The author goes on to make fun of the French accent while describing how the Town-beau uses the dancing master to vouch for him socially:
"his French Dancing-master at first introducing him at Balls and musical Entertainments, as his ver' goot Friend, and their trees humble Serviture; and recommending him as a most accomplish'd Gentleman..."
while he
"...pays his profound Respects, by Bowing and Cringing a-la-mode de France". (p. 118-119)
"A la mode de France" is actually the name of a dance (similar to the better known "None such") that appears in multiple editions of The Dancing Master from 1651 to 1728, but I think this is more a case of the dance being named after a common phrase than the author referring to a particular country dance.

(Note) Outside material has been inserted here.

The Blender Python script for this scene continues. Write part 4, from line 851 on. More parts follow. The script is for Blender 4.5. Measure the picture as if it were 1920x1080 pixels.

Finally, rather than bore a young woman with "Syllogisms and Pedantry" like one newly graduated from University, the Town-beau tells her
"Stories of a Ball, fine Dancing and Singing, and where such and such Ladies meet to spend a few innocent Hours, in diverting themselves with harmless Recreation". (p. 120)
That concludes the list of dance references in City and Country Recreation, but the comedy in the guise of warnings goes on with lively descriptions of an elaborate scheme for marital and financial fraud, a kitchen courtship employed in the process of ruining a shopkeeper ("the Nails of your Allurements have scratched my very Heart...and the Foot of your Disdain has trod on the Toes of my Perseverance"), a pickpocket dangling from a harness hidden under a man's cloak, entrapment as a highwayman for purposes of blackmail, fake pregnancy to extort child support, the use of a dog to transport cards under the table while gambling, and more.
Truly, as the Preface states, "nothing of the like Nature can be imagined beyond it."